The International Joint Requirements Oversight Council (I-JROC) remains a critical collaborative forum to identify and validate joint and combined requirements to ensure capability development considers interoperability and interchangeability from the very start. The Secretaries and Deputy Prime Minister welcomed the establishment of trilaterally determined key operational problems, leveraging existing activities to achieve capability development priorities endorsed by I-JROC. AUKUS partners seek:

To this end, the Secretaries and Deputy Prime Minister welcomed work underway across our trilateral Armies, Navies, and Air Forces to explore additional opportunities for collaboration in the land, maritime, air, and other domains under AUKUS Pillar II. 

A cornerstone of our AUKUS Pillar II program remains the opportunity to leverage the best of our defence industrial bases and innovation ecosystems. Over the past year we have further integrated our innovation ecosystems and fostered increased collaboration with these stakeholder communities to explore opportunities in all aspects of Pillar II.

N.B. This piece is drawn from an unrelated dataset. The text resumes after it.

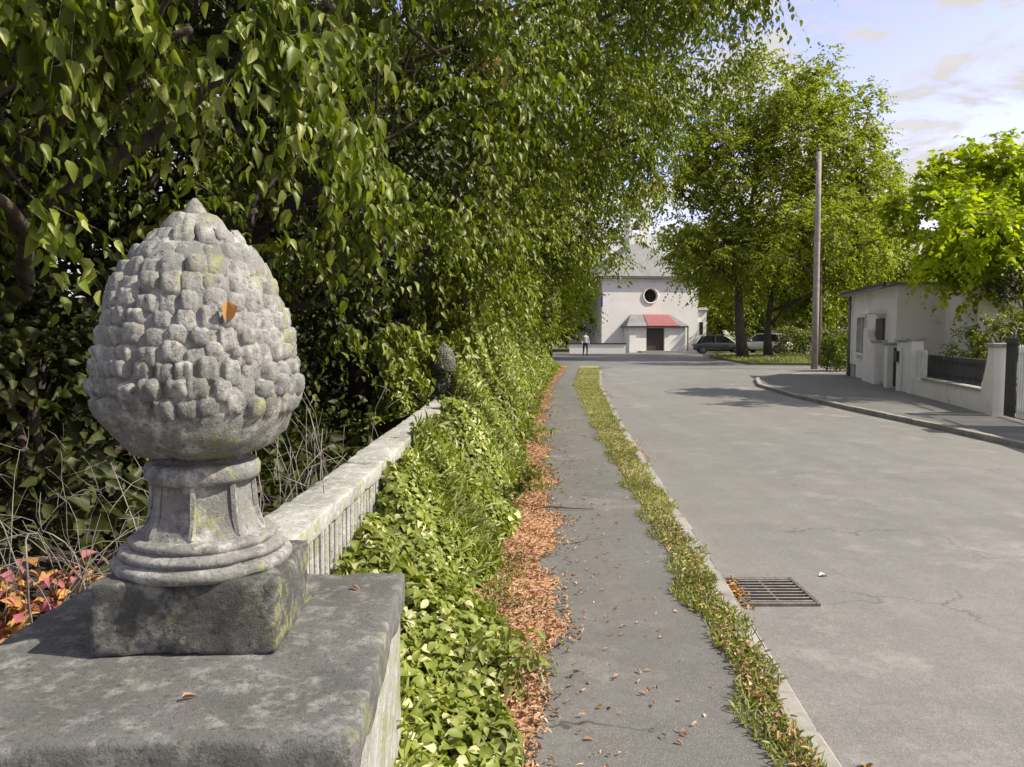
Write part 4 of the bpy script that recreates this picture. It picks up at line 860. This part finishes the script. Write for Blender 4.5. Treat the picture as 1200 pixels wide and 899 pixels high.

In April 2024, the Secretaries and Deputy Prime Minister announced principles for engaging additional partners on opportunities to collaborate on AUKUS Pillar II projects. The Secretaries and Deputy Prime Minister welcomed progress on consultations with Japan on improving interoperability with Japan’s maritime autonomous systems as an initial area of cooperation. The Secretaries and Deputy Prime Minister noted ongoing consultations with Canada, New Zealand, and the Republic of Korea to identify possibilities for collaboration on advanced capabilities under AUKUS Pillar II on a project by project basis.

Defence trade and industrial base collaboration

To promote innovation and realise the goals of AUKUS, Australia, the United Kingdom, and the United States implemented momentous amendments to our respective export control regimes. These historic efforts will maximise secure, licence-free defence trade and stimulate innovation across the full breadth of our defence collaboration, mutually strengthening our three defence industrial bases, while maintaining rigour and security in all three systems. The Secretaries and Deputy Prime Minister reaffirmed support to reduce bureaucratic barriers to collaboration to enable deeper defence industrial base cooperation.